Weeping, longing for home, unsure of how it was I had landed in such unexpected shores…these were the circumstances that lead to me to fall in love with The Odyssey and that taught me an unforgettable lesson: in order for a great book to have a lasting impact on us, the circumstances of our lives have to have ripened for the encounter, the frequency of our character calibrated to that of the book. I am writing here of The Odyssey, but also of all of the great books people always claim to be rereading or apologetically concede to not having yet read: Bleak House, Middlemarch, Don Quixote, War & Peace, The Shahnameh, The Epic of Gilgamesh. The list goes on and on. What excites me is the fact that sometimes we are lucky enough that our life intersects with a book at a critical juncture, almost instantly transforming our consciousness, or illuminating a fact or feeling we have always suspected but preferred not to acknowledge about ourselves. Such books haunt us for years by stirring awake our own dormant ghosts, by reminding us to remember.

Weeping, longing for home, unsure of how it was I had landed in such unexpected shores…these were the circumstances that lead to me to fall in love with The Odyssey.

I suspect I will forever circle around the notion of home, searching for it despite knowing that it can only exist on an abstract plane within my imagination. I also suspect that for most of us the feeling of belonging is almost impossible to locate, but that once found it is transportable to anyplace. For now, I’ll continue to linger on the shores of the Third Coast, surrounded by fertile plains of soy and corn that unfold as far as they eye can see beneath the wide, pearl-pink skies of the Midwest. Once the glacial winter cedes to spring, the tulips emerge, their silky bulbous shapes sway in the cool April breeze. The geese will return, waddling around in single file and honking at drivers. The ground will thaw and the grass will regain its color. Thunderstorms will roll in, the silver veiny flashes of lightning radiant in the twilight. Summer will be green and lush and the air will be filled with the song of canaries and blue jays and woodpeckers carving holes in the trunks of the trees.
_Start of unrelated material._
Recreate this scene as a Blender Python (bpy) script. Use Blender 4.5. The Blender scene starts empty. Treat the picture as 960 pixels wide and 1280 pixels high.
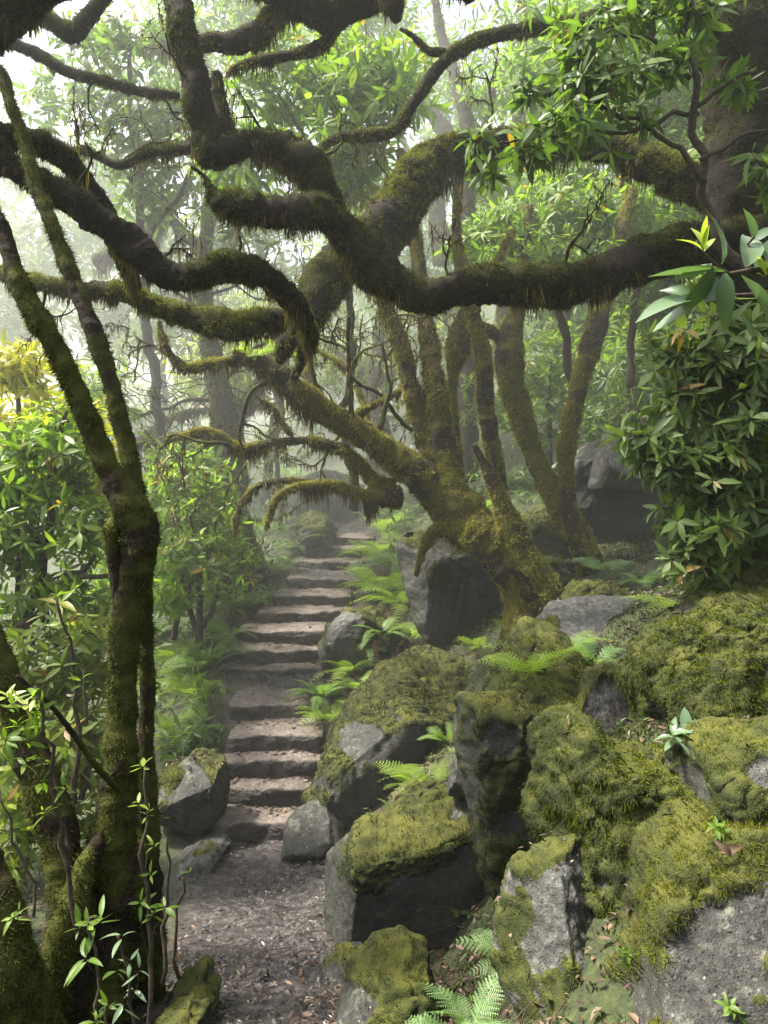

There’s great beauty here. It is not all strain and sorrow. I no longer weep about living in the Midwest, but I couldn’t have remained here without weeping, without sitting in that uncomfortable and, at least for me, unfamiliar space beyond language.

To return again to where I started: the shame we are required to perform upon admitting that we have not read a certain classic. Well, according to Calvino, “All that can be done is for each of us to invent our own ideal library of our classics; and I would say that one half of it should consist of books we have read and that have meant something for us, and the other half of books which we intend to read and we suppose might mean something to us.” Calvino is one of my authors, the way that Homer was one of his. But I find myself dissatisfied with the inventory he proposes. My library is also filled with books that, for some reason or another, I never intend to read. The negative capability created by those books serve as fuel for me to search for the books that I will read and that will momentarily steady my restless nature. I am soothed by the idea that there will always be an enormous number of books I will never be able to read — that my life, however long it shall be, is too short to allow me to fully exhaust literature’s possibilities. Those books help me hone my search and give a certain gravitas to the choices I do make. After all, I consider the intersection where life and literature meet a window that allows us to simultaneously look without and within, a vantage point onto infinity. And in order for that space to be meaningful, we each have to craft it in our own time, at our own pace.